Saturday, October 09, 2010

choral concert, preceded by abject despair, followed by hyperreality

I am a fan of the music program at Cow State Santa Claus. I go to numerous concerts every year, especially choral and jazz performances. But I almost missed last night's concert because I saw no advertisement of the show on campus. None. Zippo. I have received four emails announcing the current theater show, and not one about the choral concert.

Thanks to insider information, we got to the show anyway. And as usual, it was excellently performed.

The Concert Chorale performed Mozart and Mendelssohn, and some people you don't know, but maybe should, like Nunes Garcia, Clements, Van Heusen, and Earnest (though Earnest's name probably isn't important...). Wonderful work by the soloists.

Lousy work by the audience. I have really never heard such a rude and obnoxious audience. First of all, dozens of people arrived late, came into the recital hall and didn't get seats until music had started. The etiquette is that you do that as quickly as you can between songs, not walk in and wander around for a while, waving at your friends. Secondly, don't crinkle yer damn program! Most importantly, if you are going to break the law by recording the performance, don't play back the recording immediately after a song!

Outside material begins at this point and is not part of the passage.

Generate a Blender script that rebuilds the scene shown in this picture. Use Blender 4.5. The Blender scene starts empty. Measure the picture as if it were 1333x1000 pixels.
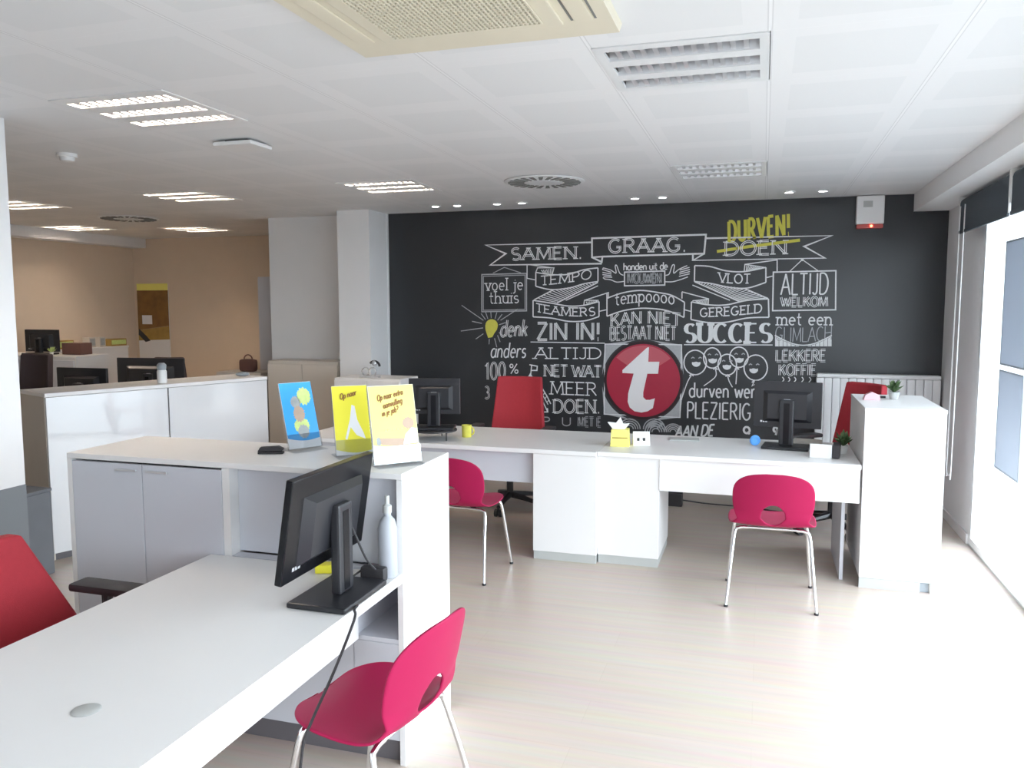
import bpy, bmesh, math, random
from mathutils import Vector, Matrix
random.seed(7)
SC = bpy.context.scene
COL = SC.collection
PI = math.pi

# ------------------------------------------------------------------ camera
HC = 1.65
FPX = 1060.0
yaw, pit, rol = math.radians(17.1), math.radians(5.44), math.radians(-0.08)
cy, sy = math.cos(yaw), math.sin(yaw)
FWD = Vector((-sy*math.cos(pit), cy*math.cos(pit), -math.sin(pit)))
RGT = Vector((cy, sy, 0.0))
UPV = RGT.cross(FWD)
R2 = RGT*math.cos(rol) + UPV*math.sin(rol)
U2 = -RGT*math.sin(rol) + UPV*math.cos(rol)
cam_data = bpy.data.cameras.new('camera')
cam_data.sensor_width = 36.0
cam_data.lens = FPX*36.0/1333.0
cam_data.clip_start = 0.05
cam = bpy.data.objects.new('camera', cam_data)
COL.objects.link(cam)
mw = Matrix((R2, U2, -FWD)).transposed().to_4x4()
mw.translation = Vector((0, 0, HC))
cam.matrix_world = mw
SC.camera = cam

# ------------------------------------------------------------------ world, light, exposure
world = bpy.data.worlds.new('sky')
SC.world = world
world.use_nodes = True
bgn = world.node_tree.nodes['Background']
bgn.inputs[0].default_value = (0.80, 0.915, 1.0, 1)
bgn.inputs[1].default_value = 7.0
SC.view_settings.view_transform = 'Standard'
SC.view_settings.look = 'None'
SC.view_settings.gamma = 1.0
SC.view_settings.use_curve_mapping = False
SC.view_settings.exposure = 0.72
SC.cycles.use_denoising = True
SC.cycles.max_bounces = 10
SC.cycles.diffuse_bounces = 6
SC.cycles.sample_clamp_indirect = 8.0
SC.cycles.caustics_reflective = False
SC.cycles.caustics_refractive = False
# daylight portal over the glazed shop front (adds no light of its own)
pl = bpy.data.lights.new('shopfront_portal', 'AREA')
pl.shape = 'RECTANGLE'; pl.size = 8.6; pl.size_y = 2.3
pl.cycles.is_portal = True
po = bpy.data.objects.new('shopfront_portal', pl)
COL.objects.link(po)
po.location = (1.62, 1.2, 1.2)
po.rotation_euler = Matrix(((0, 0, 1), (-1, 0, 0), (0, -1, 0))).to_euler()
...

The Chamber Singers followed after intermission. Our joke name for the Chamber Singers, which dates back to 2005 I believe, is Daniel Afonso's Elite Republican Guard - which is a weird joke, to be sure. (The Elite Republican Guard were Saddam Hussein's crack military security force, alleged to be the absolutely best Iraqi military personnel. I think I had some idea of their being the troupe/troops Daniel sends out to commit musical murder, mayhem, and mischief, though I can tell you I never put it in such brilliant alliteration before.)

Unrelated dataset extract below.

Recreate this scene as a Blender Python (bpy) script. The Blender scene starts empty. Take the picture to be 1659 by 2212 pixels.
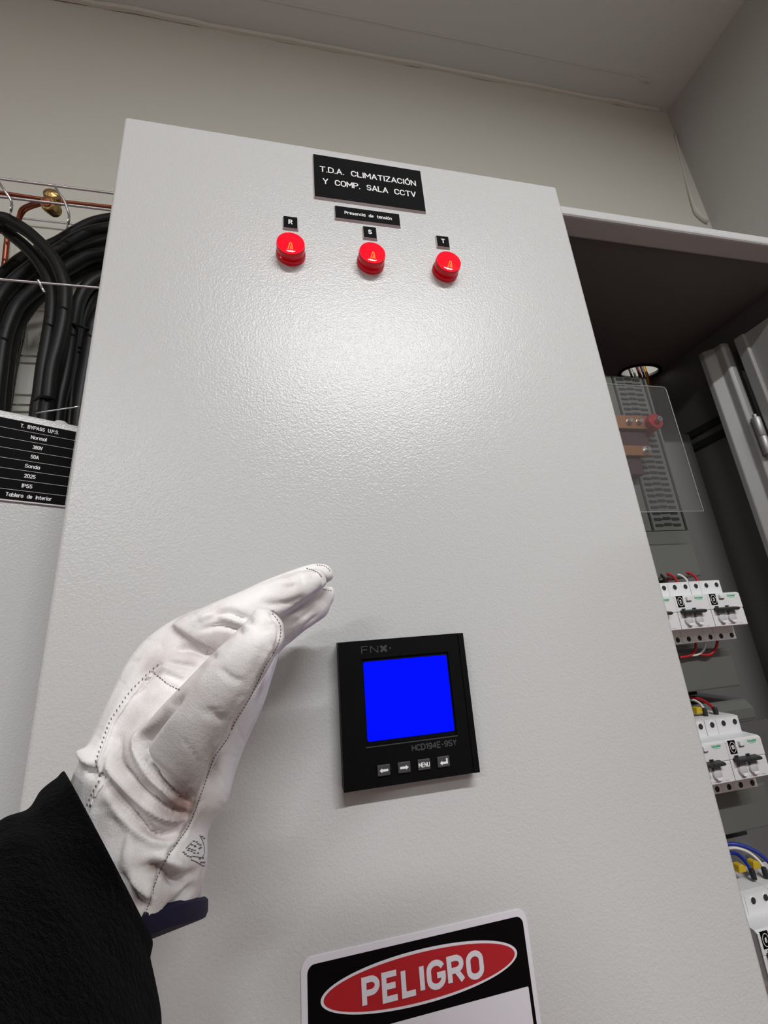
import bpy, bmesh, math, random
import numpy as np
from mathutils import Vector, Matrix
from mathutils.bvhtree import BVHTree

random.seed(7)
SC = bpy.context.scene
COL = SC.collection

# ------------------------------------------------------------------ camera
FOC = 895.0
IW, IH = 1659.0, 2212.0
RM = np.array([[0.9787823, -0.0143791, 0.2043976], [-0.1911866, 0.2947452, 0.9362547], [-0.0737077, -0.9554677, 0.2857423]])
CAM = np.array([0.0, -0.326, 1.45])
cd = bpy.data.cameras.new('camera')
cd.sensor_fit = 'VERTICAL'
cd.sensor_height = 36.0
cd.lens = FOC / IH * 36.0
cd.clip_start = 0.01
cam = bpy.data.objects.new('camera', cd)
COL.objects.link(cam)
cam.matrix_world = Matrix(((RM[0][0], -RM[0][1], -RM[0][2], CAM[0]),
                           (RM[1][0], -RM[1][1], -RM[1][2], CAM[1]),
                           (RM[2][0], -RM[2][1], -RM[2][2], CAM[2]),
                           (0, 0, 0, 1)))
SC.camera = cam

# ------------------------------------------------------------------ light
w = bpy.data.worlds.new('world')
SC.world = w
w.use_nodes = True
w.node_tree.nodes['Background'].inputs[0].default_value = (0.95, 0.97, 1.0, 1)
w.node_tree.nodes['Background'].inputs[1].default_value = 0.04


def tube_light(name, x, y, z, sx, sy, power, col=(1, 0.97, 0.93), rx=0.0, rz=0.0):
    l = bpy.data.lights.new(name, 'AREA')
    l.shape = 'RECTANGLE'
    l.size, l.size_y = sx, sy
    l.energy = power
    l.color = col
    o = bpy.data.objects.new(name, l)
    COL.objects.link(o)
    o.location = (x, y, z)
    o.rotation_euler = (rx, 0, rz)
    return o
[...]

The Chamber Singers are indeed the elite choral singers on campus, who generally work with more challenging material and are basically expected to be professional under all circumstances - handy for enduring such a crap audience. They sang all kinds of stuff you've never heard of before, which is great fun, especially the excerpts from Poulenc's Sept Chansons. (They did numbers 1, 2, 5 and 6. I explained, rather helpfully I thought, that in fact this is the complete version of Poulenc's Sept Chansons - it's just called that because Poulenc was a nutter.) Poulenc was a nutter, and the Sept Chansons include some of his weird intervals and melodrama. The other two highlights of their program for me were another 20th century piece, by Hanson, called "A Prayer of the Middle Ages," which has some of the same stuff I love in Poulenc, and was beautifully sung, and the closing number, "Cosita Linda," which is a bit of fluff, but rhythmically dynamic and featured Daniel playing a shaker and the choir swaying to the beat.

Great, great show. The audience didn't deserve it. Well, okay, some of us did.

Anyway, yeah, this was after a day of feeling utterly miserable, all freaking day. No further comment on that.

Afterward, we stopped in at a party for the choirs, and this morning somebody on Facebook had a profile picture taken at the party. So this morning I'm having this Virilio/Baudrillard moment, staring instantaneous nostalgia in the face(book) over my coffee. For some reason folks' party images posted to Facebook hadn't struck me before, but they really are hyperreal, taken to the extreme - some people spend a great deal of time at parties capturing images of the party, then either posting them immediately or soon after to teh Interwebs, so the party becomes this hyper-real event - you know, like the Gulf War... which ties us back into the Elite Republican Guard joke, and which will close out this rambling for today, not least of all because I have a two-inch stack of student papers to grade.